Le Canada n'est pas le seul pays à apporter des changements importants à ses pouvoirs et à ses mécanismes de reddition de comptes en matière de sécurité nationale. D'autres pays ont aussi répondu à la demande de nouveaux outils pour lutter contre les menaces en constante évolution tout en renforçant la reddition de comptes. Le solide partenariat entre les organismes de renseignement au Canada, aux États-Unis, au Royaume-Uni, en Australie et en Nouvelle-Zélande (la Collectivité des cinq) a ouvert la voie à une tribune permettant aux représentants des organismes d'examen et de surveillance de ces pays d'étudier des questions et des préoccupations communes ainsi que d'échanger des pratiques exemplaires. À la fin de 2016, mon collègue, le président du Comité de surveillance des activités de renseignement de sécurité, et moi-même avons convenu, avec nos homologues de ces pays, de mettre sur pied le Five Eyes Intelligence Oversight and Review Council (conseil de surveillance et d'examen des activités de renseignement de la Collectivité des cinq). Le Canada a accueilli la première réunion en personne du conseil, laquelle s'est tenue dans mes bureaux en octobre 2017. Le commissaire au renseignement continuerait de participer aux activités de ce conseil.

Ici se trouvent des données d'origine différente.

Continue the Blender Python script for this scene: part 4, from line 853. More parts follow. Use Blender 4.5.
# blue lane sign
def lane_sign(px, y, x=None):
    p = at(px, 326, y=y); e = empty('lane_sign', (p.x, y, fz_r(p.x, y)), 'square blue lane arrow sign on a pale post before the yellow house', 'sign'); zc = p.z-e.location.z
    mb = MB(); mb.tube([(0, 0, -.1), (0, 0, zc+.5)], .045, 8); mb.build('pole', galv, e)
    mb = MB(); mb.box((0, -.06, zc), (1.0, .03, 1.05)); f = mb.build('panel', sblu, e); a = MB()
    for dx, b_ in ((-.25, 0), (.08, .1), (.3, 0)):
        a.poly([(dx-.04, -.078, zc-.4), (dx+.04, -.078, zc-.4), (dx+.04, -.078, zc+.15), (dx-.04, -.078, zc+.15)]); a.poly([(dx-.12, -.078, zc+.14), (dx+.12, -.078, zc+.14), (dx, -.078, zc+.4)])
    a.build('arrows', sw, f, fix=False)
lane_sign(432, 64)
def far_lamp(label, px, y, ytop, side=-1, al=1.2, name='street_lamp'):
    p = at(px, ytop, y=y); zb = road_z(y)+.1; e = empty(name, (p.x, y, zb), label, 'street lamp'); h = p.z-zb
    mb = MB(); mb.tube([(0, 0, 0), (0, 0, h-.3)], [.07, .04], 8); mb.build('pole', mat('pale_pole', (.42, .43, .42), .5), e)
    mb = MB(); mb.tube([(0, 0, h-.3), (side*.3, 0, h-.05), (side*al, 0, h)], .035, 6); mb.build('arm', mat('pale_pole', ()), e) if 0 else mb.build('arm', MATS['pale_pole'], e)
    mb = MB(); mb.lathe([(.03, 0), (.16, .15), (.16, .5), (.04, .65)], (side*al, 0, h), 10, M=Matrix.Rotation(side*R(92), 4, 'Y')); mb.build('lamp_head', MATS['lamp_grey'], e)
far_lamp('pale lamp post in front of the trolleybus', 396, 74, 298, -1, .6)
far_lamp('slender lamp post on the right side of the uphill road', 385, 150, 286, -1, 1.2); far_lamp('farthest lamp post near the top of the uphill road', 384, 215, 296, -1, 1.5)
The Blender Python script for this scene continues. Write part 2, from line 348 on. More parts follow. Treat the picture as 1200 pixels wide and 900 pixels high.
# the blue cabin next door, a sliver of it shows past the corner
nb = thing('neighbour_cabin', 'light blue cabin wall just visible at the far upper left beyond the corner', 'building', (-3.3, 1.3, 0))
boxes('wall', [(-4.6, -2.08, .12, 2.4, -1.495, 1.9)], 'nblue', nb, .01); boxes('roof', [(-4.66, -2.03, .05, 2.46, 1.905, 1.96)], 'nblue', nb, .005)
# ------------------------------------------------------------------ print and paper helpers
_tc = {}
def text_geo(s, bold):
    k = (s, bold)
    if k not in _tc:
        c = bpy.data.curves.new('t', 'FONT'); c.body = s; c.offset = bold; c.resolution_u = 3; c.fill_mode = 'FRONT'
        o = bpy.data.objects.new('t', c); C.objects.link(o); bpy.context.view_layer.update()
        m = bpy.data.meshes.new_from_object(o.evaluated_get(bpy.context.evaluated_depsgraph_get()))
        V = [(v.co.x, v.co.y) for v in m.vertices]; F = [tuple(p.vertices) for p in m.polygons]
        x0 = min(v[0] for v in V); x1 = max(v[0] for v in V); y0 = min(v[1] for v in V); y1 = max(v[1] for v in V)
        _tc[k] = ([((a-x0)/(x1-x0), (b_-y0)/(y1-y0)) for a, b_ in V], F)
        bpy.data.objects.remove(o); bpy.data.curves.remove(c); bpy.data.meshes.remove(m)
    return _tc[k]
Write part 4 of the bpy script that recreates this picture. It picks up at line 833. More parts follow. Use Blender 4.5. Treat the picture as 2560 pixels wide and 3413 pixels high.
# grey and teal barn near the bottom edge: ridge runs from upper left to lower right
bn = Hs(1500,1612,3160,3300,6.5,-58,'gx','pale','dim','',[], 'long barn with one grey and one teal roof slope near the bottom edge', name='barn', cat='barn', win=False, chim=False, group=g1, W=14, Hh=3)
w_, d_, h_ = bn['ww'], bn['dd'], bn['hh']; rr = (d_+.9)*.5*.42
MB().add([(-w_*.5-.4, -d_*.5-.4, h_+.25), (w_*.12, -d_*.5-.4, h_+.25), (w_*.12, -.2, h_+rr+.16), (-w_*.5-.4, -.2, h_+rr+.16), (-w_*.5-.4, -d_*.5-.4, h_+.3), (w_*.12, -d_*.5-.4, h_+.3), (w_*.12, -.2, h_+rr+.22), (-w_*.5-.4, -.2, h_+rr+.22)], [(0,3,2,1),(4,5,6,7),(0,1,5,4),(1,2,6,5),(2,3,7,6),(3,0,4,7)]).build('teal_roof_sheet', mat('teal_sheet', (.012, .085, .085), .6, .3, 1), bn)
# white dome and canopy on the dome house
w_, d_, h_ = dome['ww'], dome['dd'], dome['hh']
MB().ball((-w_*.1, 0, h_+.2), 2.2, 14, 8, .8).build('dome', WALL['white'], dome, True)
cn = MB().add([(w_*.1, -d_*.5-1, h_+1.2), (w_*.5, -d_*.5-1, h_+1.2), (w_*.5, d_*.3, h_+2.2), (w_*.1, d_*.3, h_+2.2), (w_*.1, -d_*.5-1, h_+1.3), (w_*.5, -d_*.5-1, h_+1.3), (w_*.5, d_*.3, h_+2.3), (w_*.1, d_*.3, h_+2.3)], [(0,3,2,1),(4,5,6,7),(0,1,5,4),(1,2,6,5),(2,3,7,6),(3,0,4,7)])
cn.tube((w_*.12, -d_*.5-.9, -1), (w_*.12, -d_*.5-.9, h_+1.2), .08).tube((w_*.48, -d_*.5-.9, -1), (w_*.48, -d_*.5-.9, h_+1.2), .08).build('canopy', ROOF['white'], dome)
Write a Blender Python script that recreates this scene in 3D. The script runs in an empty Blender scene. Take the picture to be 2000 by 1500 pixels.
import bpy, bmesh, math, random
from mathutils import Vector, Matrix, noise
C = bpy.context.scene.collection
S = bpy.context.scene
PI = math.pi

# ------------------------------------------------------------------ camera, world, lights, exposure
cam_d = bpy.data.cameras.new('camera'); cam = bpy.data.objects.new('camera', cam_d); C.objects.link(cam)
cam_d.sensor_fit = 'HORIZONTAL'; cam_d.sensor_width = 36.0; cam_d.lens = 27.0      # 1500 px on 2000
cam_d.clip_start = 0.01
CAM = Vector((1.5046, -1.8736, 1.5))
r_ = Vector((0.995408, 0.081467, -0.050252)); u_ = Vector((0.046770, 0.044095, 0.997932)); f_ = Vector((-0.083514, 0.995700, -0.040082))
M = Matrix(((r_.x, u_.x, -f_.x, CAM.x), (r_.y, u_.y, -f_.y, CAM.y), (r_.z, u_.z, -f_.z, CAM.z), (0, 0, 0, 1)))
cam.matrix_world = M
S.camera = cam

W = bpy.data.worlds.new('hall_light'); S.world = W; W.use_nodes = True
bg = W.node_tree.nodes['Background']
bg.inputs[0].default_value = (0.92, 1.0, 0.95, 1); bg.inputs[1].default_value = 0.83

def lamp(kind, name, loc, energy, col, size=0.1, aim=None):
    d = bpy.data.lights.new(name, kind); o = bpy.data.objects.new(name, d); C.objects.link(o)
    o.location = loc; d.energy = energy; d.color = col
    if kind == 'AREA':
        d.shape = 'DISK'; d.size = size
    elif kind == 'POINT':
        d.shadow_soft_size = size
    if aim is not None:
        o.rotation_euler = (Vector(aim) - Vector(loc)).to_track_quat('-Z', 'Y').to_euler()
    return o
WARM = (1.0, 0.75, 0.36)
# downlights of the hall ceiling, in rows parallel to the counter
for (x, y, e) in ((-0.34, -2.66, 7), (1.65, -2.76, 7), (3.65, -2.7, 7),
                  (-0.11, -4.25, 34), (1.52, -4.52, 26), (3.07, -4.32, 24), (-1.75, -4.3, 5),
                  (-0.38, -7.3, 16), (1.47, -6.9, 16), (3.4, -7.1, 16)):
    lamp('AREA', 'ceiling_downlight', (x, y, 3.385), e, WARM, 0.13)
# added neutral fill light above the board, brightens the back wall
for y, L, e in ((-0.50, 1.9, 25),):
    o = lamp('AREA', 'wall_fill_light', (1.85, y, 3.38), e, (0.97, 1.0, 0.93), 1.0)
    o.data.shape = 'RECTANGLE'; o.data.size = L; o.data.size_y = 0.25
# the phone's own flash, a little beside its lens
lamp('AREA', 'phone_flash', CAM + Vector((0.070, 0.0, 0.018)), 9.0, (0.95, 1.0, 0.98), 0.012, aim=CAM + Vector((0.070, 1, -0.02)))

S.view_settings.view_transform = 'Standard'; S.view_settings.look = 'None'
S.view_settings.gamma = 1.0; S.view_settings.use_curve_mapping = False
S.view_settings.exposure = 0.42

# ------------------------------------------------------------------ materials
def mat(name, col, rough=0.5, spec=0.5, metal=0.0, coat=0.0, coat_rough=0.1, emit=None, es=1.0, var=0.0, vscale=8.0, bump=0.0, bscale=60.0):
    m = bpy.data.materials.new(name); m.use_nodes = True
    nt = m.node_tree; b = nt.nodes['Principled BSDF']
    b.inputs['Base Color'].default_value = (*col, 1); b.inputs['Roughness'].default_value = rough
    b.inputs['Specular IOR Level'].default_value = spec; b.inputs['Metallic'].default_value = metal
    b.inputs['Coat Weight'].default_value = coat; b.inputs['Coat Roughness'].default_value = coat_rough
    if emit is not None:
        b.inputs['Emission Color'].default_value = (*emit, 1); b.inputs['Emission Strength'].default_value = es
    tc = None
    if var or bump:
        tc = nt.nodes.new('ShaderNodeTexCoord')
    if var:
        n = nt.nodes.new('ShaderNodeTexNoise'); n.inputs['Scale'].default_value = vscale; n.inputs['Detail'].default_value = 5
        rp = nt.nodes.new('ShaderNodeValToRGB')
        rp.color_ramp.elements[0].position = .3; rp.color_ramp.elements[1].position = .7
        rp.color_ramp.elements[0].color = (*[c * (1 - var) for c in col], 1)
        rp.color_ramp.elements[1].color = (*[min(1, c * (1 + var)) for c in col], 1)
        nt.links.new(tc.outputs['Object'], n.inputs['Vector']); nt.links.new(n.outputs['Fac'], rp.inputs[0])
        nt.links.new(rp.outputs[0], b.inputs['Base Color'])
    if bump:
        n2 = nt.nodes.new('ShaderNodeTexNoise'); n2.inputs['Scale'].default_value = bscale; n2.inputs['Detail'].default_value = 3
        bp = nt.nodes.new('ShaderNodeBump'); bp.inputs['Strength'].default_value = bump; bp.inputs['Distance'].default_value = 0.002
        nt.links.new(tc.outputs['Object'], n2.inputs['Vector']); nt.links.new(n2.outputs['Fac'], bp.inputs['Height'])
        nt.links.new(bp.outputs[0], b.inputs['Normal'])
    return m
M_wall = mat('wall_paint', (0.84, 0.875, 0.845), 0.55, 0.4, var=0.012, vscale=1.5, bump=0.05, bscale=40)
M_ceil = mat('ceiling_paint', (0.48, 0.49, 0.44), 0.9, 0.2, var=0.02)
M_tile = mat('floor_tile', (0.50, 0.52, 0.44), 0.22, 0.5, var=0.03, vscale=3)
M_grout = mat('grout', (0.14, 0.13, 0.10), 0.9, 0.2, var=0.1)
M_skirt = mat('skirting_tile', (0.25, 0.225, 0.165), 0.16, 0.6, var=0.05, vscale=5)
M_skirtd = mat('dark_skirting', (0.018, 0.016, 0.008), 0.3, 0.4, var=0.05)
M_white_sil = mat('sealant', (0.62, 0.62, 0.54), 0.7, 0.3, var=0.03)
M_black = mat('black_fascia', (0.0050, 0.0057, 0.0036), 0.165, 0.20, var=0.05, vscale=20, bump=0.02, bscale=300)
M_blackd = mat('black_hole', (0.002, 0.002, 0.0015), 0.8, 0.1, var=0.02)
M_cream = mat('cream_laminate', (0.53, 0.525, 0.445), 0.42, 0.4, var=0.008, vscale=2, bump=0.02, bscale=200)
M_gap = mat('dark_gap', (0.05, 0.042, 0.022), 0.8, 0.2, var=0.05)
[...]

Le conseil ne représente qu'une partie – mais une partie importante tout de même – des efforts visant à améliorer les échanges avec les organismes d'examen et de surveillance d'autres pays. Les discussions de ce conseil peuvent contribuer à l'efficacité du travail important que les organismes de renseignement accomplissent tout en veillant à ce que ce travail soit effectué dans les limites des autorisations légales, y compris dans le respect des droits à la vie privée dans nos pays respectifs.
Avant de conclure, je tiens à féliciter Mme Greta Bossenmaier pour sa nomination à titre de conseillère à la sécurité nationale et au renseignement auprès du premier ministre. Je suis reconnaissant du professionnalisme, de la franchise et de la collaboration dont elle a fait preuve dans le cadre de notre relation de travail alors qu'elle agissait comme chef du CST.
Enfin, la dernière année a été mouvementée, et j'aimerais terminer en félicitant les membres de mon personnel pour les efforts extraordinaires et soutenus qu'ils ont déployés en évaluant le projet de loi C-59 et en veillant à ce que notre contribution soit et demeure positive et constructive. Ils ont en outre amorcé avec diligence les préparatifs en vue de la transition vers un nouveau rôle de surveillance unique au Canada et anticipé les répercussions de cette transition sur les services internes de mon bureau et les nombreuses responsabilités supplémentaires qui en découlent. Enfin, ils ont garanti un dialogue constructif avec le CST et le SCRS relativement au nouveau rôle proposé du commissaire au renseignement tout en assumant les responsabilités courantes qui consistent à examiner les activités du CST pour vérifier qu'elles sont conformes à la loi et qu'elles protègent la vie privée des Canadiens, jusqu'à ce que le projet de loi C-59 soit adopté.